I am certain that even if there are demonstrations in every community every single day, which appears to be the way people think they can pressurise the authorities to prioritise their roads, there would still not be enough money to fix all the roads that require fixing within the period we all desire.

I leave the money matters to those best equipped to deal with them. I offer here my pet theory on the entire concept of building highways.

We should not construct highways through towns and cities. I know that people fight to get highways constructed through their towns and there is great resistance against the construction of bypasses away from the middle of towns.

This famous, long-hoped-for dualised Accra-Kumasi highway should be engineered as a road that does not go through any town.

Once constructed, its sides should be protected by impenetrable railings to ensure the town does not move to the highway and there will be roads leading off ramp into the towns.

“Our town will die, you want to kill our town” is the refrain that has always greeted plans to construct bypasses away from the centre of towns.

For years, Kyebi fought the building of a bypass that would take the Accra Kumasi highway away from the town. The bypass was built, Kyebi is very much alive.

The death of Nsawam was predicted if a bypass was built, the last time I checked Nsawam was still very alive.
Konongo fought the construction of a bypass, the authorities buckled under the pressure, today it takes an hour to go through Konongo.

Getting through Osino and Anyinam currently is a full-scale nightmare and nobody should pretend to upgrade that road through those towns.

If a highway is built between Accra and Kumasi which does not go through any town it would mean there would be no need to build ramps on the roads.

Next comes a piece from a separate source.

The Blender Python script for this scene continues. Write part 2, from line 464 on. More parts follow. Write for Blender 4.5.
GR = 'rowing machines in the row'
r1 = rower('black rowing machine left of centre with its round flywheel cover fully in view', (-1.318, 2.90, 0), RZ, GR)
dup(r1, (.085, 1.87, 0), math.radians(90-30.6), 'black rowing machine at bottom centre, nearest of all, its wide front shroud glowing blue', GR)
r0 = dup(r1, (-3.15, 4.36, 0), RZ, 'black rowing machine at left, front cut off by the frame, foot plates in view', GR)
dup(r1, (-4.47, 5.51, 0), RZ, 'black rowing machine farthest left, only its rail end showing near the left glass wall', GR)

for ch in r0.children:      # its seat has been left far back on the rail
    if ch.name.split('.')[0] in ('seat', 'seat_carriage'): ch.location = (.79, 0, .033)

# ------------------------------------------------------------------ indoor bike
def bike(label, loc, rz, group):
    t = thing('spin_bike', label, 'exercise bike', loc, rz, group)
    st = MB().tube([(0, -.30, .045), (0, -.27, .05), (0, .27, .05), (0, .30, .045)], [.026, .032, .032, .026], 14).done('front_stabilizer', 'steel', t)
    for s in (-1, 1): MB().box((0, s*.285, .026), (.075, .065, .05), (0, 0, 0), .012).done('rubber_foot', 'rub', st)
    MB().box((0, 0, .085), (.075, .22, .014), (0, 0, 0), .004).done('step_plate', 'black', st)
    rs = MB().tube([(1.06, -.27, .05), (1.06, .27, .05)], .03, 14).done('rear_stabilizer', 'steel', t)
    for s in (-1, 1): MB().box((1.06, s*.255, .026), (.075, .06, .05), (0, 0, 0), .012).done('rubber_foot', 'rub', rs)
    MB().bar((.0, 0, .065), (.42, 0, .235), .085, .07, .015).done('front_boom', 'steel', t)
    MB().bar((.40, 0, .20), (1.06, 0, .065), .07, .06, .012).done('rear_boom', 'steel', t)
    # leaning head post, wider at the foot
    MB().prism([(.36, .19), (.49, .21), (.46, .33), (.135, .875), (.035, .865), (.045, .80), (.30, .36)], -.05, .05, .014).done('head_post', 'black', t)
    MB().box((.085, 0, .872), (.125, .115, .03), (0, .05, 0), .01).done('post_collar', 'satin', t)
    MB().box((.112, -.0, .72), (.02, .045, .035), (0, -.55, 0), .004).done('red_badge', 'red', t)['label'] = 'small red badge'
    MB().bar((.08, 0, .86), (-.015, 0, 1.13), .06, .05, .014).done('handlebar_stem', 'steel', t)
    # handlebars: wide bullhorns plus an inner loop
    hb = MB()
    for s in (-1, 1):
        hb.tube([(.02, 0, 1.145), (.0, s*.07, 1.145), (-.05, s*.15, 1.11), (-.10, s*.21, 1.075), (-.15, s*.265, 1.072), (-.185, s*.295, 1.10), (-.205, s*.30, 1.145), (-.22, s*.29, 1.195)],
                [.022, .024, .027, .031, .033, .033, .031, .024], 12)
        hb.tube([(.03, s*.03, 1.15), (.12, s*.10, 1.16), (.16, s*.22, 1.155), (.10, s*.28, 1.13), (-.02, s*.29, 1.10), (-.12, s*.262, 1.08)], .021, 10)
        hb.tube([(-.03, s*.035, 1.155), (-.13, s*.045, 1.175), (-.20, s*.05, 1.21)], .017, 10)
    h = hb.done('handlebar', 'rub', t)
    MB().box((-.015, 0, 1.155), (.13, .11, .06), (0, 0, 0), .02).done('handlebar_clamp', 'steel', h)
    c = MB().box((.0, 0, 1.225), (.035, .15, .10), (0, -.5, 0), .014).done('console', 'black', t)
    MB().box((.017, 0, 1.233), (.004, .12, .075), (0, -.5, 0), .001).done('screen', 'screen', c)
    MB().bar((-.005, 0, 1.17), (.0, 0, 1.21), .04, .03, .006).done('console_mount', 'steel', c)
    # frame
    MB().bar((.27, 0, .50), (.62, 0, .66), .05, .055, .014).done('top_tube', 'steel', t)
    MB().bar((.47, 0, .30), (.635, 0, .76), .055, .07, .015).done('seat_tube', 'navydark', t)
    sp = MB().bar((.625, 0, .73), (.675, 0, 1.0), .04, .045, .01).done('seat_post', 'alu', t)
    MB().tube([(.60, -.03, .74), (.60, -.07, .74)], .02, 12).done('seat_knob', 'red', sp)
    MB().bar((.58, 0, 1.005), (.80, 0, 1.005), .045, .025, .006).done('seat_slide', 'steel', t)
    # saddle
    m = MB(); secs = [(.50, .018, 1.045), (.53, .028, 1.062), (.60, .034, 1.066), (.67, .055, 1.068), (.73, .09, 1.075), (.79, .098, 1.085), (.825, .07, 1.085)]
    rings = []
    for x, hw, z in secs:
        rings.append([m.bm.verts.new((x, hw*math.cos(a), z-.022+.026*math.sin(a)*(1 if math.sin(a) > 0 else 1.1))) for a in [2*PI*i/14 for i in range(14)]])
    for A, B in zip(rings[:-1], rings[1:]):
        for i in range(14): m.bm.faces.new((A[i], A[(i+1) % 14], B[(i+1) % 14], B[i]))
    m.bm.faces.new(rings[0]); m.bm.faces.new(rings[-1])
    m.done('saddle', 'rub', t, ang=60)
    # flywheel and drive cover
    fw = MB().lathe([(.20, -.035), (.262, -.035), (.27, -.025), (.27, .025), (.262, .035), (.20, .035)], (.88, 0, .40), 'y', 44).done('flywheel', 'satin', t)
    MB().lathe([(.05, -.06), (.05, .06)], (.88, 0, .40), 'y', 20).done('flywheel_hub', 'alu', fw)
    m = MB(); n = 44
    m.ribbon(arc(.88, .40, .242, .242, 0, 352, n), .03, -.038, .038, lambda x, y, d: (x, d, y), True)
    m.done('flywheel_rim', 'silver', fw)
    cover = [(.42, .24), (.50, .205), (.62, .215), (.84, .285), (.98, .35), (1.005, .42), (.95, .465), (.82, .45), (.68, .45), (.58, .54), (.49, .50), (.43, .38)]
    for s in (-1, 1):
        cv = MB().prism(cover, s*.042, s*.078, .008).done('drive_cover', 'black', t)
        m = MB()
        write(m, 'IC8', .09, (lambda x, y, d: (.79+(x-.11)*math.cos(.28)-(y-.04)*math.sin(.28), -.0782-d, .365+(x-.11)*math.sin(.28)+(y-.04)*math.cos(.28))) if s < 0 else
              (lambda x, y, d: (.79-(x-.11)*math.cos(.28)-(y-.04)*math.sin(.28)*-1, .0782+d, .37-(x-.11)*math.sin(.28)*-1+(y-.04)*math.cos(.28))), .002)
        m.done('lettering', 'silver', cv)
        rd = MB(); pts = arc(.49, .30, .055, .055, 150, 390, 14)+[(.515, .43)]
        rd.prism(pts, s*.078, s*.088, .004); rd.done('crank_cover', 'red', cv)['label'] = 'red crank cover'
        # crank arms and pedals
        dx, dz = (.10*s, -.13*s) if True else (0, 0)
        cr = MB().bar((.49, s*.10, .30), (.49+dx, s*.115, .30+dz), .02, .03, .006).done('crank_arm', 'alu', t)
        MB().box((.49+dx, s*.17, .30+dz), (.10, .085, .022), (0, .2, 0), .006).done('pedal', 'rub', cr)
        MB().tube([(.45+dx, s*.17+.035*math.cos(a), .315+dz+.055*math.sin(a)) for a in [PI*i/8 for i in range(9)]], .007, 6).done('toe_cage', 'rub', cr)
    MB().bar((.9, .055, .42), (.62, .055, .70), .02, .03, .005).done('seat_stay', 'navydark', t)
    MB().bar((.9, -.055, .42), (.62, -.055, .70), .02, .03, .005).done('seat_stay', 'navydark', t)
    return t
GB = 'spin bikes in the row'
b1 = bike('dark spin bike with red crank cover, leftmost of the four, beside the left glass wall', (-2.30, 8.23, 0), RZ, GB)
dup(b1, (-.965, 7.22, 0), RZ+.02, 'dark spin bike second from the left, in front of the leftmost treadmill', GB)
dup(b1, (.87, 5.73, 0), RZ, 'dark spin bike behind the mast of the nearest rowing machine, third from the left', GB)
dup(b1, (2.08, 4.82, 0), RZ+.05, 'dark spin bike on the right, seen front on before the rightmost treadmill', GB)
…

This 246-kilometre journey will take about two hours or a little more than two hours instead of the minimum four hours plus that it now takes.

I will be willing to pay a GH¢50 toll to use such a road and I suspect many other people will be willing to do so and that will include commercial drivers.

If there is a town that can only survive if traders run along passing vehicles in heavy traffic and sell bread or tiger nuts, such a town deserves to die. We are not making progress if the highways go through the towns.